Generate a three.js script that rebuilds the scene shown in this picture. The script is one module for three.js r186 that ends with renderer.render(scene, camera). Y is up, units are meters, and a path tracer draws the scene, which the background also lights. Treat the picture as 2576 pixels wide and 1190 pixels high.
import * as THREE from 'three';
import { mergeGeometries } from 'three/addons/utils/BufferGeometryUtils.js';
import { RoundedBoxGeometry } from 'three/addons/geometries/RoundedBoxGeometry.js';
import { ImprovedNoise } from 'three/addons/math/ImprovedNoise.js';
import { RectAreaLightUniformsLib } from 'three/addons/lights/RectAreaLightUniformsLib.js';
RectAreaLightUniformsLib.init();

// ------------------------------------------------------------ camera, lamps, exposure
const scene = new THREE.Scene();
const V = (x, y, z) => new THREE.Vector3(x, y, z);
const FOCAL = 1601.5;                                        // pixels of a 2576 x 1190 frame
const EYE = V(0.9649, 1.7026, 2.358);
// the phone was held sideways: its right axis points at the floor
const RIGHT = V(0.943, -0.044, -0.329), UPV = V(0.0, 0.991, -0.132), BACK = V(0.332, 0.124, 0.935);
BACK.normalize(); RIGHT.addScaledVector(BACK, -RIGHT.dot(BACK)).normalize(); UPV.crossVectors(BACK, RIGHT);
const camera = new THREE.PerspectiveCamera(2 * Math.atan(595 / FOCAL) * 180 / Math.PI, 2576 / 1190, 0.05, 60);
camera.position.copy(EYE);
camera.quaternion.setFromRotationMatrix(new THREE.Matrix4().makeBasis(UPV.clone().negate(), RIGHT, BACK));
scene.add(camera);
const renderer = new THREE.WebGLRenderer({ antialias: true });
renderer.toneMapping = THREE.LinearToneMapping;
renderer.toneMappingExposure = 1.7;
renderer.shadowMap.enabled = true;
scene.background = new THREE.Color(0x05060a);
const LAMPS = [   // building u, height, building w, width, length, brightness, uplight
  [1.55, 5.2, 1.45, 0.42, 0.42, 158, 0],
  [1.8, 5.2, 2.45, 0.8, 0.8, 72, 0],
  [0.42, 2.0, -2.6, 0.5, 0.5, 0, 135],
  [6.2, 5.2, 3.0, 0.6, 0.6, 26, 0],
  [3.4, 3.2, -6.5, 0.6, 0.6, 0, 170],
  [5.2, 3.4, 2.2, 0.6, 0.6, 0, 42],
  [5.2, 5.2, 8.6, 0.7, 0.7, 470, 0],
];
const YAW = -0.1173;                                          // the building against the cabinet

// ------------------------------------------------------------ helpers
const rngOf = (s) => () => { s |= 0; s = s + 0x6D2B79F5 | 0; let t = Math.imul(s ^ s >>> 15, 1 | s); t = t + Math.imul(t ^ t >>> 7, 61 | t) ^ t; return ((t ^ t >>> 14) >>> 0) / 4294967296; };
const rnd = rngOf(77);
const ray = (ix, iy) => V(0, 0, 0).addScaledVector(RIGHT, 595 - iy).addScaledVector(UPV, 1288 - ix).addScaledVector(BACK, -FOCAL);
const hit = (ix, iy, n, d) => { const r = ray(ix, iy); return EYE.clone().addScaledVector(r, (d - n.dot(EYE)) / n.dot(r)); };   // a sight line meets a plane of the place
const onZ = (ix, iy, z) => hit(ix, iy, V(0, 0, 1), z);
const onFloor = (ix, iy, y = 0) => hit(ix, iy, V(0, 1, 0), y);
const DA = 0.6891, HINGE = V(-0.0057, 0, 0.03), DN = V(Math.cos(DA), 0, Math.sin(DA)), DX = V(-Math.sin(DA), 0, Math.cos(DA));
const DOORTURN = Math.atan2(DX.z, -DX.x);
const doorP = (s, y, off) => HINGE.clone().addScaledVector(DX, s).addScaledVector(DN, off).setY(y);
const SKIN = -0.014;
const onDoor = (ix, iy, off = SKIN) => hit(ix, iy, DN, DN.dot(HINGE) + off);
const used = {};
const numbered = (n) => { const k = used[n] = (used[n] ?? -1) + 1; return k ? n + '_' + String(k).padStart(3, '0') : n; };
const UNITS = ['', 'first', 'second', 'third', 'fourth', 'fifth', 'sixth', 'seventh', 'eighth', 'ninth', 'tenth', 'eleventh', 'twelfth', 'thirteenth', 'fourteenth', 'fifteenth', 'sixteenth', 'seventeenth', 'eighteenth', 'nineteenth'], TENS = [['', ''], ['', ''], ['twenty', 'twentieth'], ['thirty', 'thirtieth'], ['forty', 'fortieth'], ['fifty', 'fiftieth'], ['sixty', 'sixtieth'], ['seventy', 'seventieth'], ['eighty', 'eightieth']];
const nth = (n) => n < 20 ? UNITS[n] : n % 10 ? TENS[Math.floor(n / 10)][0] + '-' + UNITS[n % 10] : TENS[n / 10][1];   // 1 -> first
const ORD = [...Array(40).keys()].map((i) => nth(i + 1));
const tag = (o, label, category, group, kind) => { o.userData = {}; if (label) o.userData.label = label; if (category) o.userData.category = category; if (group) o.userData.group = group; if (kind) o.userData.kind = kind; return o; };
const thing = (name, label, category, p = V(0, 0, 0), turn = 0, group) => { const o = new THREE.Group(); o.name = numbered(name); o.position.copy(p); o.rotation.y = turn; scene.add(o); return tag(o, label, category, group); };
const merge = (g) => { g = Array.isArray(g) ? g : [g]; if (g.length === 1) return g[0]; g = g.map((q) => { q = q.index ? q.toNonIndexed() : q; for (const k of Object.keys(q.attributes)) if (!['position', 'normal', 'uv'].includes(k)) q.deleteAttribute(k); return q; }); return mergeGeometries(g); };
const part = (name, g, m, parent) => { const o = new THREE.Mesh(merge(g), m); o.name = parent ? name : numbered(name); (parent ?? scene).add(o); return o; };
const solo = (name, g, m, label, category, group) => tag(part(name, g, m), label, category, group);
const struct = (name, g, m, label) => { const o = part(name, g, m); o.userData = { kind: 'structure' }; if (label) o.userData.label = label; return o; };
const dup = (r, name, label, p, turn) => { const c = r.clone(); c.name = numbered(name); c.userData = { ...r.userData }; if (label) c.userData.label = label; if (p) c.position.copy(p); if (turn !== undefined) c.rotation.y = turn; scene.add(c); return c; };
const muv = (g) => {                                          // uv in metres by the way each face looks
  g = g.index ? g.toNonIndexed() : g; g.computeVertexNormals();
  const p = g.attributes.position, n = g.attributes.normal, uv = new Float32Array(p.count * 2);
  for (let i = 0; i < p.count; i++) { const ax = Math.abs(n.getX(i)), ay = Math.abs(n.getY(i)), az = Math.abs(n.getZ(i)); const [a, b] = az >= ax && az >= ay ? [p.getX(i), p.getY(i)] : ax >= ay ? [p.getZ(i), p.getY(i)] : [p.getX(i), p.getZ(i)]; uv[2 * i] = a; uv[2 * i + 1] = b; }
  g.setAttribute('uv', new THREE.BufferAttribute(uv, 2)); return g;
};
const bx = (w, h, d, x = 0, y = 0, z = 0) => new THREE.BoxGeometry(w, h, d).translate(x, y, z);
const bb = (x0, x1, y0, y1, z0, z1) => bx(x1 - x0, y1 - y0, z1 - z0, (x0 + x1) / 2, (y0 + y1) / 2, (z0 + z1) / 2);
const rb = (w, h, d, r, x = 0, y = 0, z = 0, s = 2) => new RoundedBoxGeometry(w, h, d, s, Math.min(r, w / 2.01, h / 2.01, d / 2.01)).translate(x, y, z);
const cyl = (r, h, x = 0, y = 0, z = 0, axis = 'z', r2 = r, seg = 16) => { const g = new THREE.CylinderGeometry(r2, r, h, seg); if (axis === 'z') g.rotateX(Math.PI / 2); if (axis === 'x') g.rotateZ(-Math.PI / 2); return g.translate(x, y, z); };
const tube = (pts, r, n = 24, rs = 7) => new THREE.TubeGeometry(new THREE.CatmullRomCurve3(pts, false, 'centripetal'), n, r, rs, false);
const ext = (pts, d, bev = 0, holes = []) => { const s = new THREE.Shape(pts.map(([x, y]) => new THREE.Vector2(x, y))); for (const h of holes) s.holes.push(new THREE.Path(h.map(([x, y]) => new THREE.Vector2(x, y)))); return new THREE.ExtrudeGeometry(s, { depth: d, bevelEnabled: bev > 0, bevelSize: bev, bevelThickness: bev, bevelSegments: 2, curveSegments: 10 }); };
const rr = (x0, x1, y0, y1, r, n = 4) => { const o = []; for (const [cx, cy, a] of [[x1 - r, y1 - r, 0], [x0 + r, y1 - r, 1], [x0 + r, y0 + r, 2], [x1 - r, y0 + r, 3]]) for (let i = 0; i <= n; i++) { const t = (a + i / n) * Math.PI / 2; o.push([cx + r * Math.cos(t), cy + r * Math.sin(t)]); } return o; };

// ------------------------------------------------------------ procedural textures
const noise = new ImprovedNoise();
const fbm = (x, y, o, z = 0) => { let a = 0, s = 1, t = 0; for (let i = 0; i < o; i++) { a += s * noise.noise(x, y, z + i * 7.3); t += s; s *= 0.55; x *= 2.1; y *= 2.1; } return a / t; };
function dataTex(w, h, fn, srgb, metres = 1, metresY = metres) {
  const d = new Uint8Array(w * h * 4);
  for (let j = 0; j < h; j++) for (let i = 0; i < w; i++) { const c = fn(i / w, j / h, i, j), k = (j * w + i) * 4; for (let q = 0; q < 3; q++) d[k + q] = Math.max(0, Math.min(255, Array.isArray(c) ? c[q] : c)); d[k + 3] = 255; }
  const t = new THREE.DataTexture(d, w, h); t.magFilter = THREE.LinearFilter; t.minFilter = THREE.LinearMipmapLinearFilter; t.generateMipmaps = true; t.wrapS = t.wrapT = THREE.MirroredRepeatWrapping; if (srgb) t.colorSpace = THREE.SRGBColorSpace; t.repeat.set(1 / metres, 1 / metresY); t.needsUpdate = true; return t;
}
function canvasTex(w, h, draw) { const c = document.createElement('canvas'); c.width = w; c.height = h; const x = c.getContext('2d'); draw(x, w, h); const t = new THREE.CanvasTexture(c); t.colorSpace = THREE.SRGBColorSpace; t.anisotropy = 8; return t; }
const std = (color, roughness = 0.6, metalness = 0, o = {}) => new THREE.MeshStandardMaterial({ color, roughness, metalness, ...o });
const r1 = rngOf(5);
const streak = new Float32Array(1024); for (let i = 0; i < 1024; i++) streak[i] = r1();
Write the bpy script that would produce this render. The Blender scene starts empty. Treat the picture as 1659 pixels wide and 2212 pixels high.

-=-=-

#### DO THIS:
Write out every line of the data that holds the word "background".

#### FULL SOLUTION:
Generate a three.js script that rebuilds the scene shown in this picture. The script is one module for three.js r186 that ends with renderer.render(scene, camera). Y is up, units are meters, and a path tracer draws the scene, which the background also lights. Treat the picture as 2576 pixels wide and 1190 pixels high.
scene.background = new THREE.Color(0x05060a);